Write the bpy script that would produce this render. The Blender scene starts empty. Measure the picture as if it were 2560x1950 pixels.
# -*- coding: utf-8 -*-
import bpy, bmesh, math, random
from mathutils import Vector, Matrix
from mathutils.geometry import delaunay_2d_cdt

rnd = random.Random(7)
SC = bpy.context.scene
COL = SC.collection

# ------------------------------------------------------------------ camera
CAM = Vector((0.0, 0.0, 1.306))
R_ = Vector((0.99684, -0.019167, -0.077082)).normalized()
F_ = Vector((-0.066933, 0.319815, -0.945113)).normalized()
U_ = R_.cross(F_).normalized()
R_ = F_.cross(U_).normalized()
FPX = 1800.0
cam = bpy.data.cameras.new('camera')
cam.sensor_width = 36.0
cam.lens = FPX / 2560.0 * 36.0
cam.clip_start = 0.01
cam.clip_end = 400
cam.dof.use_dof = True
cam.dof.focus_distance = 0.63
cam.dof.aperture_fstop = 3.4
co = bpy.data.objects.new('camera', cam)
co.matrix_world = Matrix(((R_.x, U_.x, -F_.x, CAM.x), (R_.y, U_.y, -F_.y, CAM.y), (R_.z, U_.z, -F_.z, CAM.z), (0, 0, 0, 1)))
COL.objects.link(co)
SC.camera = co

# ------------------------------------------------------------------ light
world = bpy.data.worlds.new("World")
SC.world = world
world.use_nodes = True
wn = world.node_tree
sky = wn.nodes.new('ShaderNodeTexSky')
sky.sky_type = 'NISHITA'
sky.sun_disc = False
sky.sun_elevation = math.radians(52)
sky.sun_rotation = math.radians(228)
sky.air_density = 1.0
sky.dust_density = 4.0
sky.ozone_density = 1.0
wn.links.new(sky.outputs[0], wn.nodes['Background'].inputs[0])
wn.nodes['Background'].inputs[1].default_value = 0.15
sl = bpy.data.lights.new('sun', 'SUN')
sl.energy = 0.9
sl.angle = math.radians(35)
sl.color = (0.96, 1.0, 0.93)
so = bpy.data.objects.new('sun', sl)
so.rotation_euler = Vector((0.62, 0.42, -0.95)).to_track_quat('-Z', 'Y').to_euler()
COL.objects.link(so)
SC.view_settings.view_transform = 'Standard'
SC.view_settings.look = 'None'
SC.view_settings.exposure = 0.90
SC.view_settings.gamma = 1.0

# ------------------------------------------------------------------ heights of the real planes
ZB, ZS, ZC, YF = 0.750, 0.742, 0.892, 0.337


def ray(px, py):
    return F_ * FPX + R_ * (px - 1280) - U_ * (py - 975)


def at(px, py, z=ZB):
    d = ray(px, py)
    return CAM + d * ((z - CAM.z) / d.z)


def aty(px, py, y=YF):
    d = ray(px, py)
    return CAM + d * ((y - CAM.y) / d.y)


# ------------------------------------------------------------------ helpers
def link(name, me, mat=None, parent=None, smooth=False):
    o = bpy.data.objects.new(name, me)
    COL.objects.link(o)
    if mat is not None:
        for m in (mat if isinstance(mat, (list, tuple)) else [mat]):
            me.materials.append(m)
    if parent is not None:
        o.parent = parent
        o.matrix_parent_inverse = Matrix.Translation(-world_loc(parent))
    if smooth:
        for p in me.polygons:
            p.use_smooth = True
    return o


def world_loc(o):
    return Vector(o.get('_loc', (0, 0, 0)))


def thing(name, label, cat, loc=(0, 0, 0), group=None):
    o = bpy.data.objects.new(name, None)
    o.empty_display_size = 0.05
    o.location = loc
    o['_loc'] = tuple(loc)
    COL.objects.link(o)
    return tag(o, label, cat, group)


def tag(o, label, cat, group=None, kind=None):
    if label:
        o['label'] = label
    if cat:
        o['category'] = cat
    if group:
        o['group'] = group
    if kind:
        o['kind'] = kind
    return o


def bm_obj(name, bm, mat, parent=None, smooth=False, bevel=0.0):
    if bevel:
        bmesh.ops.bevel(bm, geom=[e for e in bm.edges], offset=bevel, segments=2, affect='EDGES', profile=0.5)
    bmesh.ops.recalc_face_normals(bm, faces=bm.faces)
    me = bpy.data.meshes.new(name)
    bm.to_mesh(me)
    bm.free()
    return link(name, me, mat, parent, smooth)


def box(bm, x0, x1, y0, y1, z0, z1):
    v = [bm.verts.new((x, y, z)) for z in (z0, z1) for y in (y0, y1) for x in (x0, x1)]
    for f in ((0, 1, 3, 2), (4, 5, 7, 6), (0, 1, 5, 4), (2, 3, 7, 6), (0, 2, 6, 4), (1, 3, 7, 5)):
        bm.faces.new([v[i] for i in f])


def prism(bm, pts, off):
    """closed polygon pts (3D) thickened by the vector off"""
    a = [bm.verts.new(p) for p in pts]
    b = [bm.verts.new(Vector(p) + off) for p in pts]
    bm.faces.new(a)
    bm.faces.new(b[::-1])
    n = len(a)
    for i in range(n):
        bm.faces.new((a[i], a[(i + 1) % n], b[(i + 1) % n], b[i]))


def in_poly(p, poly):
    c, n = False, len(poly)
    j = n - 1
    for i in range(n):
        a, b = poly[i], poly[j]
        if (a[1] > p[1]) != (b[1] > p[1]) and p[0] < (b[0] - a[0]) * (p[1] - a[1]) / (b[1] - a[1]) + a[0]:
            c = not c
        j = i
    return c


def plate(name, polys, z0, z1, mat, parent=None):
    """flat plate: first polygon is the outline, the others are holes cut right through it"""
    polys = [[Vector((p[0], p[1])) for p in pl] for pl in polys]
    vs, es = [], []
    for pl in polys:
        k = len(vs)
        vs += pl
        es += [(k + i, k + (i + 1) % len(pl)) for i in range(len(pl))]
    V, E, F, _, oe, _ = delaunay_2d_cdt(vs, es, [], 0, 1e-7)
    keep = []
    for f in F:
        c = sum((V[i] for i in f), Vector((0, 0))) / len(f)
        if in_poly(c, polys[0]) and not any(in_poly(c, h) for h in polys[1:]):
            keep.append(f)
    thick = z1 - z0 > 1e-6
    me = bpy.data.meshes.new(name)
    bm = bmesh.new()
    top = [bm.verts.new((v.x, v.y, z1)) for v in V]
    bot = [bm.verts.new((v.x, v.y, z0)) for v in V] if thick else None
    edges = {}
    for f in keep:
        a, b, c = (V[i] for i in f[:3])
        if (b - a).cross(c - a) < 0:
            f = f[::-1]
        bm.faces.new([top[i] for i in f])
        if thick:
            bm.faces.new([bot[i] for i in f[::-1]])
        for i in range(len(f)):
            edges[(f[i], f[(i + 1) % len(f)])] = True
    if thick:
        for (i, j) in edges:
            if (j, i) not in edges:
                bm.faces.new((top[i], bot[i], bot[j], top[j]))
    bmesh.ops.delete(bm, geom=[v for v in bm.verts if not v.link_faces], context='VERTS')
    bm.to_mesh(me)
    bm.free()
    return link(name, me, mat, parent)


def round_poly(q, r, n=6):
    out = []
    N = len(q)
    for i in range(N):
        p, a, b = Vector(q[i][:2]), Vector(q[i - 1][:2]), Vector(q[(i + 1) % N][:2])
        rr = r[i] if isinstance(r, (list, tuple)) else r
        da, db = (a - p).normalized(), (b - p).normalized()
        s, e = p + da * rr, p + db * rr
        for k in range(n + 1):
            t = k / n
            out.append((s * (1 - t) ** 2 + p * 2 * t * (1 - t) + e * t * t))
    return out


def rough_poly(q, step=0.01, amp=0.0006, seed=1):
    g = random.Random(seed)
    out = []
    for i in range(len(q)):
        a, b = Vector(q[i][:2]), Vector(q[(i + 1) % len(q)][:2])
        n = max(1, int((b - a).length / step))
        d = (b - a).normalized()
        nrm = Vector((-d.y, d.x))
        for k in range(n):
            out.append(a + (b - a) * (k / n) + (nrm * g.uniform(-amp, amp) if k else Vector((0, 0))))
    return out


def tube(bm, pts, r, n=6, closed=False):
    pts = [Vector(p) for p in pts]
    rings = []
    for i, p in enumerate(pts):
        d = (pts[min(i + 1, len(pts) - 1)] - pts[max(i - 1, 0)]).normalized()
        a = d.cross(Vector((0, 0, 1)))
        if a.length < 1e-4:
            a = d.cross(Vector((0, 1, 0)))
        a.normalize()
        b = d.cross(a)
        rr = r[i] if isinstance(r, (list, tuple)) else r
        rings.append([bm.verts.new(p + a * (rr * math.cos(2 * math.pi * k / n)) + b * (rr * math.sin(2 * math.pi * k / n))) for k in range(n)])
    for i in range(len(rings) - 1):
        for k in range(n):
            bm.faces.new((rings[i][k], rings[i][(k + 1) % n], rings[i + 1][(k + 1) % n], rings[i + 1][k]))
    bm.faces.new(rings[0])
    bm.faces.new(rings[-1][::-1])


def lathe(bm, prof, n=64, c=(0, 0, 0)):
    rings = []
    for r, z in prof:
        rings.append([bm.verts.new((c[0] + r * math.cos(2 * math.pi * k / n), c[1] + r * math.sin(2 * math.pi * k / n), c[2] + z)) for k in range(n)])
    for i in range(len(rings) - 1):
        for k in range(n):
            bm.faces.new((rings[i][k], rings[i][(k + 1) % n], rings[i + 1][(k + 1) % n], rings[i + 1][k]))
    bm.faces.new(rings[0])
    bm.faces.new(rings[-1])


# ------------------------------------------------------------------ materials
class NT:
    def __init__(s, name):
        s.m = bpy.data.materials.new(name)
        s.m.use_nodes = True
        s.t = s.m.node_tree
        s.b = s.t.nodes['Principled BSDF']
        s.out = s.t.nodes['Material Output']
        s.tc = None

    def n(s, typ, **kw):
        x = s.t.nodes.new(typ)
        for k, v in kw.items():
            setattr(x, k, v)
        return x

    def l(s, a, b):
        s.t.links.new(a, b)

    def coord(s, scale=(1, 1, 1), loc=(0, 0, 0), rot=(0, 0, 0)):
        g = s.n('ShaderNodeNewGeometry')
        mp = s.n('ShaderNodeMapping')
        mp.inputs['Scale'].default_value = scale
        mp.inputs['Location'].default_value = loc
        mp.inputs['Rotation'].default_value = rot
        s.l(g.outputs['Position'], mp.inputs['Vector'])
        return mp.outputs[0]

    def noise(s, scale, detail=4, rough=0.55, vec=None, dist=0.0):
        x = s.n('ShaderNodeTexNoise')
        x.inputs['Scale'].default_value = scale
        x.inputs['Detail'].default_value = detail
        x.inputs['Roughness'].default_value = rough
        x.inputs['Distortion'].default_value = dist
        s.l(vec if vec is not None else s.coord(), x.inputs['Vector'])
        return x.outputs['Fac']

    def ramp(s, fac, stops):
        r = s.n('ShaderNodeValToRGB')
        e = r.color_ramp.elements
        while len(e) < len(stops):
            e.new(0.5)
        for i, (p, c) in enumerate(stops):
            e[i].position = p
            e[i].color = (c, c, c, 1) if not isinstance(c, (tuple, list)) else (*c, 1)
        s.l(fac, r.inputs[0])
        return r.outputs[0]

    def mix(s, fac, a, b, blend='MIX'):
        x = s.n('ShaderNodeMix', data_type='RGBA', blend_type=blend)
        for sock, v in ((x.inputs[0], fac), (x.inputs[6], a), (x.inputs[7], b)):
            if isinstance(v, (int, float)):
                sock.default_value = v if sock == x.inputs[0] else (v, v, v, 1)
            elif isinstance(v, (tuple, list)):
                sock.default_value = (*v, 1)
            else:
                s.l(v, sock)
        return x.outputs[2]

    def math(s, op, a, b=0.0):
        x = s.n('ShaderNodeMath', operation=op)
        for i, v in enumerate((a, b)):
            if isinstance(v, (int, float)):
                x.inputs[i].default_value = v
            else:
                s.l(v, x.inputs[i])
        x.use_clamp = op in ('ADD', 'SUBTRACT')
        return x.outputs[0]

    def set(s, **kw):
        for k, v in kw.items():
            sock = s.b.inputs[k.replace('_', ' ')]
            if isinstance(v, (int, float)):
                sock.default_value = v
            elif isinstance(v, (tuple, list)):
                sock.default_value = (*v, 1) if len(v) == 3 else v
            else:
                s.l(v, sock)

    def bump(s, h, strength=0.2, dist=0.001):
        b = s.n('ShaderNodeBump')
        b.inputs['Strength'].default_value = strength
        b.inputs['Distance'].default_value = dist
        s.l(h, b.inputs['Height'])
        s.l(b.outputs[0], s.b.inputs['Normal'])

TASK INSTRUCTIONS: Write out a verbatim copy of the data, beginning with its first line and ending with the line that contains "from mathutils.geometry import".

CORRECT OUTPUT:
Write the bpy script that would produce this render. The Blender scene starts empty. Measure the picture as if it were 2560x1950 pixels.
# -*- coding: utf-8 -*-
import bpy, bmesh, math, random
from mathutils import Vector, Matrix
from mathutils.geometry import delaunay_2d_cdt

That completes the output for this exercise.